The global ride-hailing company is taking advertising agency Fetch Media Ltd. to court for click fraud, alleging that the firm improperly billed Uber for “fake” online ads and took credit for app downloads it had nothing to do with. Fetch is owned by the world’s fourth-largest advertising company, Japan’s Dentsu Inc.
Uber filed the lawsuit Monday afternoon in U.S. District Court in San Francisco. The company said it discovered something was amiss when it canceled a campaign on the conservative website Breitbart, where Fetch was placing Uber ads. As part of the lawsuit, Uber plans to seek at least $40 million in damages, according to people familiar with the matter, who asked not to be identified disclosing legal plans.

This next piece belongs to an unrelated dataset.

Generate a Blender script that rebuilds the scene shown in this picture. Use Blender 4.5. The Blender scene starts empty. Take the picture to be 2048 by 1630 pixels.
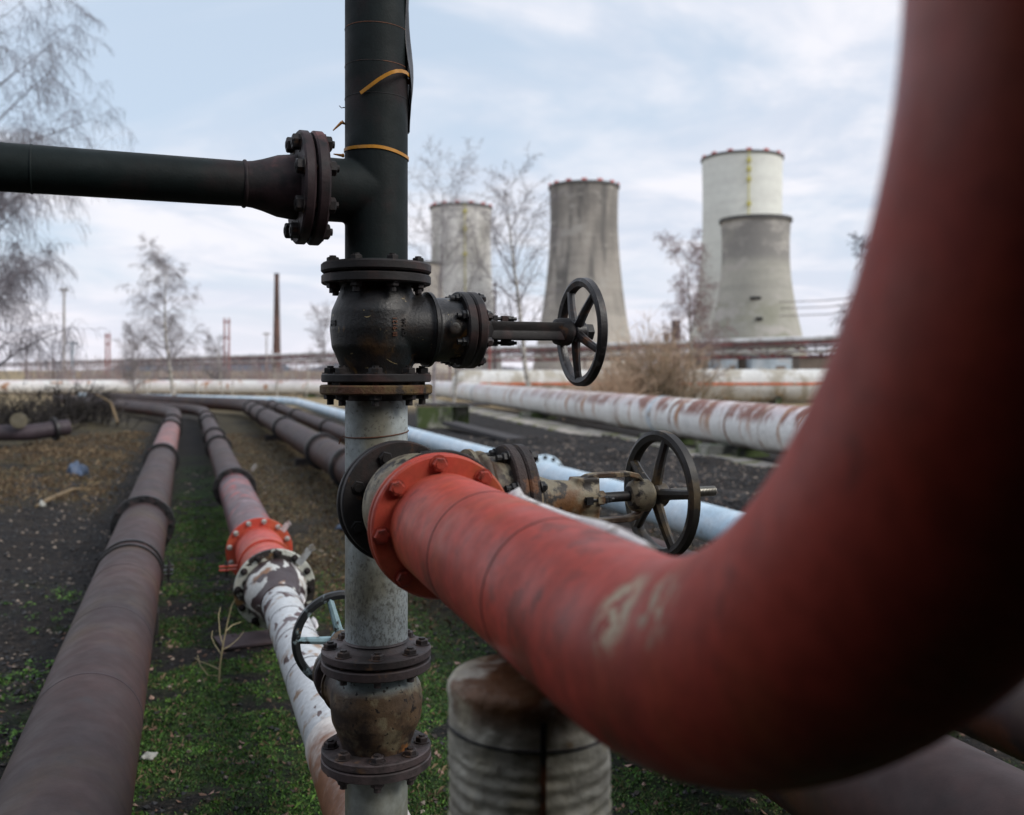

“We are shocked by Uber’s allegations which are unsubstantiated, completely without merit, and purposefully inflammatory so as to draw attention away from Uber’s unprofessional behavior and failure to pay suppliers,” Fetch Chief Executive Officer James Connelly said in a statement Tuesday. “We vigorously deny the allegations from Uber and will be responding robustly to ensure we set the record straight.”
Going on the offensive in court is a rare move for Uber. The company is a plaintiff in only two federal cases, according to data compiled by Bloomberg. Meanwhile, it has been a named defendant in about 250 federal cases. The data aren’t comprehensive but show Uber is usually on the defensive.